* [WHAT YOU WILL DO]: Do not copy the pictures; transcribe all other material exactly.

* [INFORMATION SUPPLIED]:

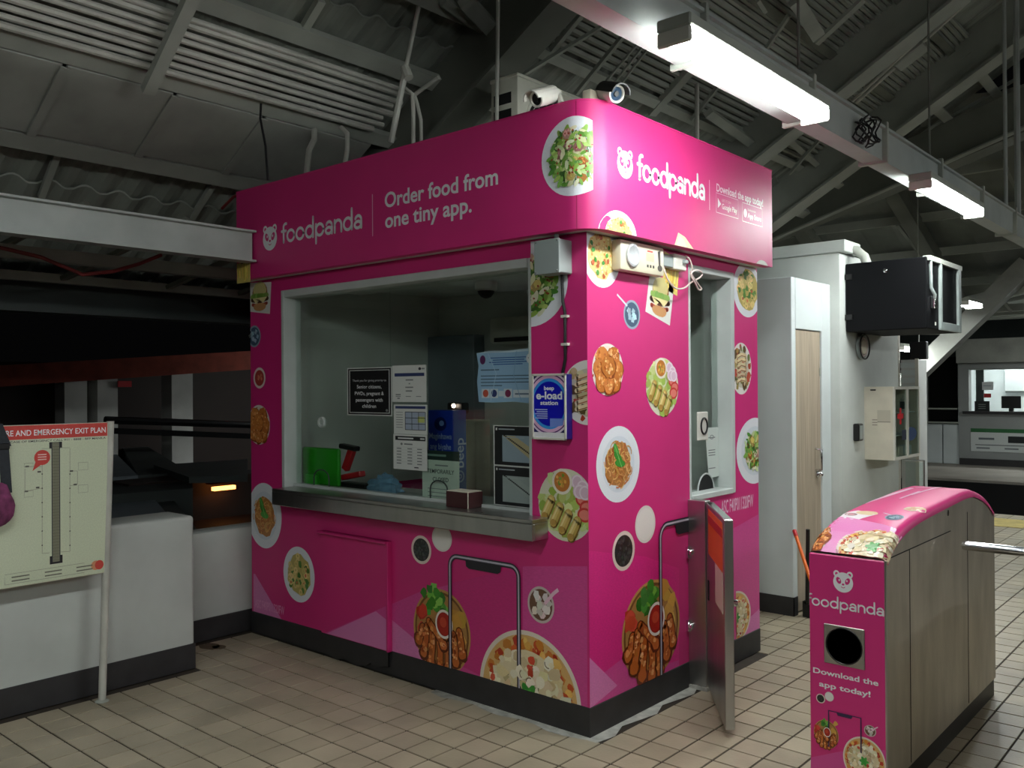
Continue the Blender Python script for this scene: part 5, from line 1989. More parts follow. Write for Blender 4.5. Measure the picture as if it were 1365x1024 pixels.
for k in range(1, 6):
    r = k * 0.045
    g.tube([(ax1 + 0.008, yc + r * math.cos(t), zc + r * math.sin(t)) for t in [2 * PI * q / 24 for q in range(25)]], 0.003, 5)
for k in range(8):
    t = PI * k / 8
    g.tube([(ax1 + 0.009, yc - 0.245 * math.cos(t), zc - 0.245 * math.sin(t)), (ax1 + 0.009, yc + 0.245 * math.cos(t), zc + 0.245 * math.sin(t))], 0.003, 5)
g.build('fan_guard', 'duct', ac)
for y in (ay0 + 0.08, ay1 - 0.08):
    MB().box((ax0, y - 0.03, 2.6), (ax1, y + 0.03, az0)).build('foot', 'roofsteel', ac)


def bullet(name, p0, p1, r, label, mount, hood=True, face='lens'):
    """camera body from its tail p0 to its glass p1"""
    p0, p1 = Vector(p0), Vector(p1)
    d = (p1 - p0).normalized()
    L = (p1 - p0).length
    t = empty(name, mount, label, 'camera')
    MB().lathe(p0, d, [(0, r * .3), (.005, r * .72), (L * .25, r * .8), (L * .3, r), (L * .62, r), (L * .63, r * 1.04), (L * .66, r), (L * .99, r)], 24).build('body', 'cam_white', t)
    MB().lathe(p0 + d * L * .98, d, [(0, r * 1.0), (.012, r * 1.0), (.012, r * .8), (.004, r * .74)], 24).build('bezel', 'cam_white', t)
    MB().lathe(p0 + d * (L * .985), d, [(0, r * .8), (.004, r * .78)], 24).build('front_glass', face, t)
    MB().lathe(p0 + d * (L * .985 + .004), d, [(0, r * .34), (.006, r * .3)], 18).build('lens', 'black', t)
    if hood:
        side = d.cross(Vector((0, 0, 1))).normalized()
        up = side.cross(d).normalized()
        b = MB()
        vs, fs = [], []
        for k in range(9):
            a = PI * (0.02 + 0.96 * k / 8)
            for q, rr in ((L * .28, 1.1), (L + .045, 1.1)):
                for e in (0, .006):
                    vs.append(p0 + d * q + (side * math.cos(a) + up * math.sin(a)) * (r * rr + e))
        for k in range(8):
            i = k * 4
            fs += [(i, i + 2, i + 6, i + 4), (i + 1, i + 5, i + 7, i + 3), (i, i + 4, i + 5, i + 1), (i + 2, i + 3, i + 7, i + 6)]
        b.add(vs, fs).build('sunshade', 'black' if face == 'lens' else 'cam_white', t)
    MB().tube([p0 + d * .02, (p0 + Vector(mount)) / 2 + Vector((0, 0, .012)), Vector(mount)], [.014, .012, .016], 8).build('bracket', 'cam_white', t)
    return t


A, B = at(744, 125, 1, -0.04), at(716, 132, 1, -0.19)
bullet('security_camera', A, B, 0.036, 'white bullet camera pointing left on the booth roof edge', (A.x + 0.05, -0.08, 2.892), True, 'black')
A, B = at(800, 122, 0, 0.04), at(821, 125, 0, 0.16)
bullet('security_camera', A, B, 0.04, 'white bullet camera with bluish glass facing us at the booth corner', (0.03, 0.0, 2.892))
b = MB()
b.box((0.0, -0.03, 2.9), (0.05, 0.05, 2.95))
tag(b.build('camera_mount_box', 'ivory', None, base=(0.02, 0, 2.9), bevel=0.01, seg=2), 'cream mounting box behind the camera at the booth corner', 'box')
a, b_, t = at(316, 363, 1, -0.112), at(333, 363, 1, -0.112), at(325, 350, 1, -0.112)
bt = at(325, 377, 1, -0.112)
sk = empty('snack_card', ((a.x + b_.x) / 2, -0.11, bt.z), 'yellow picture card hanging under the end of the white beam', 'card')
MB().box((a.x, -0.112, bt.z), (b_.x, -0.108, t.z)).build('card', 'yellow', sk)
MB().tube([((a.x + b_.x) / 2, -0.11, t.z - .004), ((a.x + b_.x) / 2, -0.13, 2.41)], 0.003, 6).build('tie', 'black', sk)
cd_ = Print(lambda a, b, hh: (a, -0.112 - hh, b))
cd_.frame((a.x + b_.x) / 2, (t.z + bt.z) / 2, (b_.x - a.x) / 2, (t.z - bt.z) / 2)
f_fries(cd_, random.Random(2))
cd_.build('snack_print', sk)

# ================================================================== STEEL GATE
gate = empty('steel_gate', (0.06, 0.92, 0), 'stainless steel gate standing half open beside the booth', 'gate')
MB().box((0.0, 0.89, 0.02), (0.105, 0.945, 0.998)).build('post', 'steel', gate, bevel=0.003)
MB().box((0.0, 0.885, 0.0), (0.11, 0.95, 0.02)).build('post_foot', 'cement', gate)
for z in (0.72, 0.33):
    MB().lathe((0.018, 0.89, z), (0, -1, 0), [(0, .016), (.01, .016), (.016, .01)], 12).build('bolt', 'chrome', gate)
    MB().box((0.0, 0.868, z - 0.03), (0.012, 0.89, z + 0.03)).build('fixing_plate', 'chrome', gate)
P0, P1 = Vector((0.118, 0.915, 0)), Vector((0.487, 0.41, 0))
gd = (P1 - P0).normalized()
gn = Vector((gd.y, -gd.x, 0))
if gn.x > 0:
    gn = -gn            # side that faces the booth and the camera's left
TH = 0.042
LZ0, LZ1 = 0.035, 0.992


def leafbox(s0, s1, z0, z1, n0, n1):
    vs = []
    for z in (z0, z1):
        for s, n in ((s0, n0), (s1, n0), (s1, n1), (s0, n1)):
            q = P0 + gd * s + gn * n
            vs.append((q.x, q.y, z))
    return MB().add(vs, [(3, 2, 1, 0), (4, 5, 6, 7), (0, 1, 5, 4), (1, 2, 6, 5), (2, 3, 7, 6), (3, 0, 4, 7)])


GL = (P1 - P0).length
leaf_ = leafbox(0, GL, LZ0, LZ1, -TH / 2, TH / 2).build('leaf', 'steel', gate, bevel=0.003)
for z in (0.2, 0.52, 0.84):
    MB().tube([P0 + gd * -0.006 + Vector((0, 0, z - 0.04)), P0 + gd * -0.006 + Vector((0, 0, z + 0.04))], 0.011, 10).build('hinge', 'chrome', gate)
leafbox(0.02, GL - 0.03, 0.99, 0.9935, -TH / 2 + .004, TH / 2 - .004).build('top_strip', 'chrome', leaf_)
for n0, n1 in ((TH / 2, TH / 2 + 0.0015),):
    leafbox(0.1, GL - 0.05, 0.74, 0.97, n0, n1).build('orange_sticker', 'orange', leaf_)
    leafbox(0.1, GL - 0.05, 0.9, 0.94, n0 + .0015, n1 + .0012).build('sticker_band', 'red', leaf_)
    leafbox(0.34, GL - 0.05, 0.55, 0.74, n0, n1).build('white_sticker', 'cream', leaf_)
    leafbox(0.08, 0.11, 0.5, 0.6, n0, n0 + 0.004).build('slot', 'dark', leaf_)
q = P0 + gd * (GL - 0.06) - gn * TH / 2
MB().lathe((q.x, q.y, 0.6), -gn, [(0, .016), (.02, .016), (.026, .012)], 14).build('lock_cylinder', 'chrome', leaf_)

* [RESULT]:
Continue the Blender Python script for this scene: part 5, from line 1989. More parts follow. Write for Blender 4.5. Measure the picture as if it were 1365x1024 pixels.
for k in range(1, 6):
    r = k * 0.045
    g.tube([(ax1 + 0.008, yc + r * math.cos(t), zc + r * math.sin(t)) for t in [2 * PI * q / 24 for q in range(25)]], 0.003, 5)
for k in range(8):
    t = PI * k / 8
    g.tube([(ax1 + 0.009, yc - 0.245 * math.cos(t), zc - 0.245 * math.sin(t)), (ax1 + 0.009, yc + 0.245 * math.cos(t), zc + 0.245 * math.sin(t))], 0.003, 5)
g.build('fan_guard', 'duct', ac)
for y in (ay0 + 0.08, ay1 - 0.08):
    MB().box((ax0, y - 0.03, 2.6), (ax1, y + 0.03, az0)).build('foot', 'roofsteel', ac)


def bullet(name, p0, p1, r, label, mount, hood=True, face='lens'):
    """camera body from its tail p0 to its glass p1"""
    p0, p1 = Vector(p0), Vector(p1)
    d = (p1 - p0).normalized()
    L = (p1 - p0).length
    t = empty(name, mount, label, 'camera')
    MB().lathe(p0, d, [(0, r * .3), (.005, r * .72), (L * .25, r * .8), (L * .3, r), (L * .62, r), (L * .63, r * 1.04), (L * .66, r), (L * .99, r)], 24).build('body', 'cam_white', t)
    MB().lathe(p0 + d * L * .98, d, [(0, r * 1.0), (.012, r * 1.0), (.012, r * .8), (.004, r * .74)], 24).build('bezel', 'cam_white', t)
    MB().lathe(p0 + d * (L * .985), d, [(0, r * .8), (.004, r * .78)], 24).build('front_glass', face, t)
    MB().lathe(p0 + d * (L * .985 + .004), d, [(0, r * .34), (.006, r * .3)], 18).build('lens', 'black', t)
    if hood:
        side = d.cross(Vector((0, 0, 1))).normalized()
        up = side.cross(d).normalized()
        b = MB()
        vs, fs = [], []
        for k in range(9):
            a = PI * (0.02 + 0.96 * k / 8)
            for q, rr in ((L * .28, 1.1), (L + .045, 1.1)):
                for e in (0, .006):
                    vs.append(p0 + d * q + (side * math.cos(a) + up * math.sin(a)) * (r * rr + e))
        for k in range(8):
            i = k * 4
            fs += [(i, i + 2, i + 6, i + 4), (i + 1, i + 5, i + 7, i + 3), (i, i + 4, i + 5, i + 1), (i + 2, i + 3, i + 7, i + 6)]
        b.add(vs, fs).build('sunshade', 'black' if face == 'lens' else 'cam_white', t)
    MB().tube([p0 + d * .02, (p0 + Vector(mount)) / 2 + Vector((0, 0, .012)), Vector(mount)], [.014, .012, .016], 8).build('bracket', 'cam_white', t)
    return t


A, B = at(744, 125, 1, -0.04), at(716, 132, 1, -0.19)
bullet('security_camera', A, B, 0.036, 'white bullet camera pointing left on the booth roof edge', (A.x + 0.05, -0.08, 2.892), True, 'black')
A, B = at(800, 122, 0, 0.04), at(821, 125, 0, 0.16)
bullet('security_camera', A, B, 0.04, 'white bullet camera with bluish glass facing us at the booth corner', (0.03, 0.0, 2.892))
b = MB()
b.box((0.0, -0.03, 2.9), (0.05, 0.05, 2.95))
tag(b.build('camera_mount_box', 'ivory', None, base=(0.02, 0, 2.9), bevel=0.01, seg=2), 'cream mounting box behind the camera at the booth corner', 'box')
a, b_, t = at(316, 363, 1, -0.112), at(333, 363, 1, -0.112), at(325, 350, 1, -0.112)
bt = at(325, 377, 1, -0.112)
sk = empty('snack_card', ((a.x + b_.x) / 2, -0.11, bt.z), 'yellow picture card hanging under the end of the white beam', 'card')
MB().box((a.x, -0.112, bt.z), (b_.x, -0.108, t.z)).build('card', 'yellow', sk)
MB().tube([((a.x + b_.x) / 2, -0.11, t.z - .004), ((a.x + b_.x) / 2, -0.13, 2.41)], 0.003, 6).build('tie', 'black', sk)
cd_ = Print(lambda a, b, hh: (a, -0.112 - hh, b))
cd_.frame((a.x + b_.x) / 2, (t.z + bt.z) / 2, (b_.x - a.x) / 2, (t.z - bt.z) / 2)
f_fries(cd_, random.Random(2))
cd_.build('snack_print', sk)

# ================================================================== STEEL GATE
gate = empty('steel_gate', (0.06, 0.92, 0), 'stainless steel gate standing half open beside the booth', 'gate')
MB().box((0.0, 0.89, 0.02), (0.105, 0.945, 0.998)).build('post', 'steel', gate, bevel=0.003)
MB().box((0.0, 0.885, 0.0), (0.11, 0.95, 0.02)).build('post_foot', 'cement', gate)
for z in (0.72, 0.33):
    MB().lathe((0.018, 0.89, z), (0, -1, 0), [(0, .016), (.01, .016), (.016, .01)], 12).build('bolt', 'chrome', gate)
    MB().box((0.0, 0.868, z - 0.03), (0.012, 0.89, z + 0.03)).build('fixing_plate', 'chrome', gate)
P0, P1 = Vector((0.118, 0.915, 0)), Vector((0.487, 0.41, 0))
gd = (P1 - P0).normalized()
gn = Vector((gd.y, -gd.x, 0))
if gn.x > 0:
    gn = -gn            # side that faces the booth and the camera's left
TH = 0.042
LZ0, LZ1 = 0.035, 0.992


def leafbox(s0, s1, z0, z1, n0, n1):
    vs = []
    for z in (z0, z1):
        for s, n in ((s0, n0), (s1, n0), (s1, n1), (s0, n1)):
            q = P0 + gd * s + gn * n
            vs.append((q.x, q.y, z))
    return MB().add(vs, [(3, 2, 1, 0), (4, 5, 6, 7), (0, 1, 5, 4), (1, 2, 6, 5), (2, 3, 7, 6), (3, 0, 4, 7)])


GL = (P1 - P0).length
leaf_ = leafbox(0, GL, LZ0, LZ1, -TH / 2, TH / 2).build('leaf', 'steel', gate, bevel=0.003)
for z in (0.2, 0.52, 0.84):
    MB().tube([P0 + gd * -0.006 + Vector((0, 0, z - 0.04)), P0 + gd * -0.006 + Vector((0, 0, z + 0.04))], 0.011, 10).build('hinge', 'chrome', gate)
leafbox(0.02, GL - 0.03, 0.99, 0.9935, -TH / 2 + .004, TH / 2 - .004).build('top_strip', 'chrome', leaf_)
for n0, n1 in ((TH / 2, TH / 2 + 0.0015),):
    leafbox(0.1, GL - 0.05, 0.74, 0.97, n0, n1).build('orange_sticker', 'orange', leaf_)
    leafbox(0.1, GL - 0.05, 0.9, 0.94, n0 + .0015, n1 + .0012).build('sticker_band', 'red', leaf_)
    leafbox(0.34, GL - 0.05, 0.55, 0.74, n0, n1).build('white_sticker', 'cream', leaf_)
    leafbox(0.08, 0.11, 0.5, 0.6, n0, n0 + 0.004).build('slot', 'dark', leaf_)
q = P0 + gd * (GL - 0.06) - gn * TH / 2
MB().lathe((q.x, q.y, 0.6), -gn, [(0, .016), (.02, .016), (.026, .012)], 14).build('lock_cylinder', 'chrome', leaf_)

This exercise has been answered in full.